> _TASK GOAL_
Everything in the listing below from the line containing "Write part 4" through the line containing "return pts[-1][1]" should be repeated exactly; leave out every other line.

> _DATA PROVIDED_
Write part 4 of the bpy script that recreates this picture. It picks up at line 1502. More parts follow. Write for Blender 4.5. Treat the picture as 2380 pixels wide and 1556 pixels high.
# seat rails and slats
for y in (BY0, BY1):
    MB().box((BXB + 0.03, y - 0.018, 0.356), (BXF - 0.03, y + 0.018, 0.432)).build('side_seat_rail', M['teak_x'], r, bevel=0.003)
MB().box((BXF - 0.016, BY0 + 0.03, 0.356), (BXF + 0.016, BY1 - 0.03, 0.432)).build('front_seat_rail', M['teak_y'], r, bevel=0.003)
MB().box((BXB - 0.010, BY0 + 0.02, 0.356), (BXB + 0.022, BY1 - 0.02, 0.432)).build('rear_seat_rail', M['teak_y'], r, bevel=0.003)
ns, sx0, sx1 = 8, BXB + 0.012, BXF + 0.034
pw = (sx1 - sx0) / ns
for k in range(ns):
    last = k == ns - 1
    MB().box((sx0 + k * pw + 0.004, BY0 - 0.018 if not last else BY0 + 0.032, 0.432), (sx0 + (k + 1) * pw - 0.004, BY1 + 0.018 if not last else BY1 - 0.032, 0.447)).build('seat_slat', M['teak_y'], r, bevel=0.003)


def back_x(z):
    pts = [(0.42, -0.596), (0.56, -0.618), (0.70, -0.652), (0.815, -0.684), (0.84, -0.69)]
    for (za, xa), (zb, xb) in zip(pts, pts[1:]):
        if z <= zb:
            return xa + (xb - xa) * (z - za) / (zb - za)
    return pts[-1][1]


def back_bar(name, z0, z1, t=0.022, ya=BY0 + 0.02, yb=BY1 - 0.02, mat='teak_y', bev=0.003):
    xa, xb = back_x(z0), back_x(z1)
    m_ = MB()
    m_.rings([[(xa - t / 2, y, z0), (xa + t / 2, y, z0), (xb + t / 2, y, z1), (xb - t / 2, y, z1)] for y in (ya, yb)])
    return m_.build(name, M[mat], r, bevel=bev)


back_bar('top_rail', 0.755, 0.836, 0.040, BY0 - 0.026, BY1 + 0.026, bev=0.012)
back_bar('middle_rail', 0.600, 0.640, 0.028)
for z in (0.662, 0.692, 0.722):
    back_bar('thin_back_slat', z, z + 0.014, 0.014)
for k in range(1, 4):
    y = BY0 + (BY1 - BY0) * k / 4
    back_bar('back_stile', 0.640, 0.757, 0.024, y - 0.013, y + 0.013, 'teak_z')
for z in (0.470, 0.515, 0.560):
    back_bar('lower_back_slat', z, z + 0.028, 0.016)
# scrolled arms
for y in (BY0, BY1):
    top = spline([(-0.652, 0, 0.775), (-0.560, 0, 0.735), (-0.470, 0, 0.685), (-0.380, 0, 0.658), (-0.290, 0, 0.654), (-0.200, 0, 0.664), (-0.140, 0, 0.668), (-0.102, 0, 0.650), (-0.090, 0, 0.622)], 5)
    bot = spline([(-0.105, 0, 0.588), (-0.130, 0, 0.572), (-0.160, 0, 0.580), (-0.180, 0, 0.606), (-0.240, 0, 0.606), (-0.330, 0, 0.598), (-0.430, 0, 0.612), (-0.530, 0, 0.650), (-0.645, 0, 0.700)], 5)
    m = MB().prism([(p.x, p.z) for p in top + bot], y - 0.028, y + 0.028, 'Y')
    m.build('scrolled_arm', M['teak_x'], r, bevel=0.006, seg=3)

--

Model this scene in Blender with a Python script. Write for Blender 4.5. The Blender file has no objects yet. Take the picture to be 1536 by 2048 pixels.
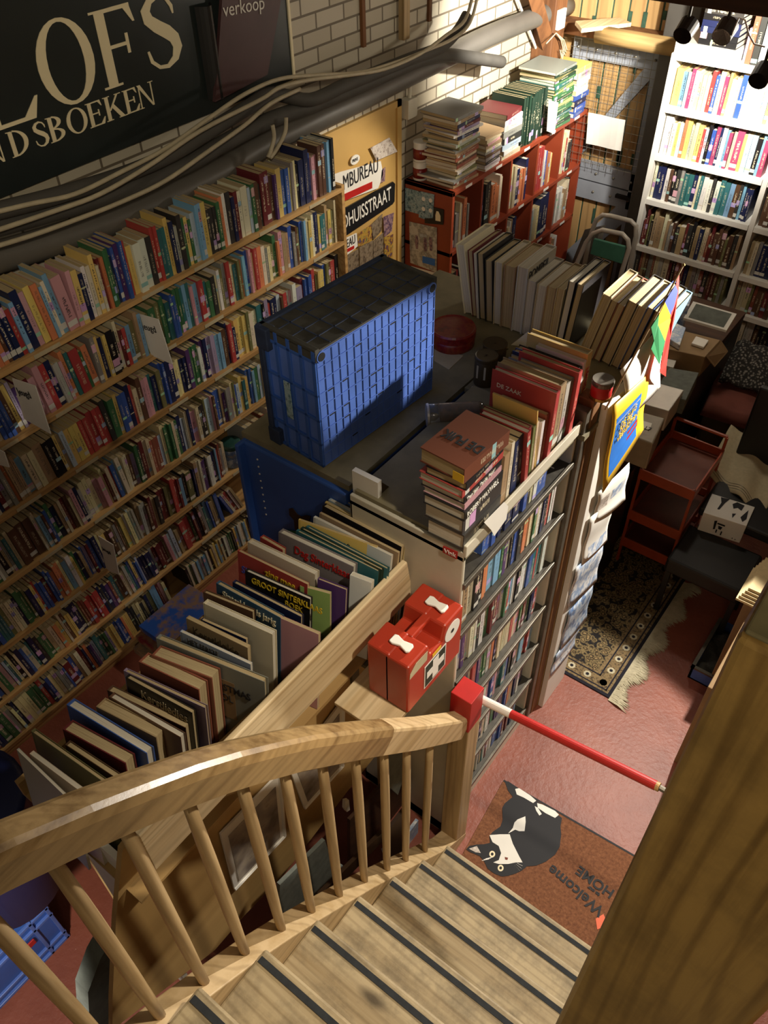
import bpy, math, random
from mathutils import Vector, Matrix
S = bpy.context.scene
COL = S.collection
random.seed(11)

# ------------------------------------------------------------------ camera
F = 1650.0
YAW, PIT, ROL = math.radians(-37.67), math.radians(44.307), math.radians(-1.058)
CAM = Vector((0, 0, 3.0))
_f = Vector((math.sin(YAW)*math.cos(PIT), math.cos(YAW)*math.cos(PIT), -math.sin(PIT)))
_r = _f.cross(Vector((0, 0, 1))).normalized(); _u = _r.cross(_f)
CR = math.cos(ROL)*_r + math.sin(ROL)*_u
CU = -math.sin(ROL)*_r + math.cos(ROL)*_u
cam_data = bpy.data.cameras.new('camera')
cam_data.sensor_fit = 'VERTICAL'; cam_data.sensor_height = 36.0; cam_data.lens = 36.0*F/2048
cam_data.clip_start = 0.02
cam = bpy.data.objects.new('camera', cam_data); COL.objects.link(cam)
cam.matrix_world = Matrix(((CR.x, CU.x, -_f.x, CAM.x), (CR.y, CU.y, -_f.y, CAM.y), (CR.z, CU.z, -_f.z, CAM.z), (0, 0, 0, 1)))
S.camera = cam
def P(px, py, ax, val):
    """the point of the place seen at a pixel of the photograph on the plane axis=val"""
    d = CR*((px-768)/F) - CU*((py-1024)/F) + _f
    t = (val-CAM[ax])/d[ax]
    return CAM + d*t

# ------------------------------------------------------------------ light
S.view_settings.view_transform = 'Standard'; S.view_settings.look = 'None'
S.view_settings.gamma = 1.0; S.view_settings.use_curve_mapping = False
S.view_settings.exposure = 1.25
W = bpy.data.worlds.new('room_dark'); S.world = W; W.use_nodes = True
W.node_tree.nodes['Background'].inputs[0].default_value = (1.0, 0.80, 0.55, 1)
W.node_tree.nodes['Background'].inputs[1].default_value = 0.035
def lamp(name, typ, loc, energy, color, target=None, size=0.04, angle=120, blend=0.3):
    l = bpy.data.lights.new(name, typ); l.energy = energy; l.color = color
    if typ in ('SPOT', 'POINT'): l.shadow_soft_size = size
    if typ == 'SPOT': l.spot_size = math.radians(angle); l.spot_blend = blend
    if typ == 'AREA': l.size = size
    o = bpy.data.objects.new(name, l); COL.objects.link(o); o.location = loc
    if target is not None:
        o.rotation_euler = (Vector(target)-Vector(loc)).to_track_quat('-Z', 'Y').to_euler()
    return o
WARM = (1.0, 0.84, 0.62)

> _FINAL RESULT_
Write part 4 of the bpy script that recreates this picture. It picks up at line 1502. More parts follow. Write for Blender 4.5. Treat the picture as 2380 pixels wide and 1556 pixels high.
# seat rails and slats
for y in (BY0, BY1):
    MB().box((BXB + 0.03, y - 0.018, 0.356), (BXF - 0.03, y + 0.018, 0.432)).build('side_seat_rail', M['teak_x'], r, bevel=0.003)
MB().box((BXF - 0.016, BY0 + 0.03, 0.356), (BXF + 0.016, BY1 - 0.03, 0.432)).build('front_seat_rail', M['teak_y'], r, bevel=0.003)
MB().box((BXB - 0.010, BY0 + 0.02, 0.356), (BXB + 0.022, BY1 - 0.02, 0.432)).build('rear_seat_rail', M['teak_y'], r, bevel=0.003)
ns, sx0, sx1 = 8, BXB + 0.012, BXF + 0.034
pw = (sx1 - sx0) / ns
for k in range(ns):
    last = k == ns - 1
    MB().box((sx0 + k * pw + 0.004, BY0 - 0.018 if not last else BY0 + 0.032, 0.432), (sx0 + (k + 1) * pw - 0.004, BY1 + 0.018 if not last else BY1 - 0.032, 0.447)).build('seat_slat', M['teak_y'], r, bevel=0.003)


def back_x(z):
    pts = [(0.42, -0.596), (0.56, -0.618), (0.70, -0.652), (0.815, -0.684), (0.84, -0.69)]
    for (za, xa), (zb, xb) in zip(pts, pts[1:]):
        if z <= zb:
            return xa + (xb - xa) * (z - za) / (zb - za)
    return pts[-1][1]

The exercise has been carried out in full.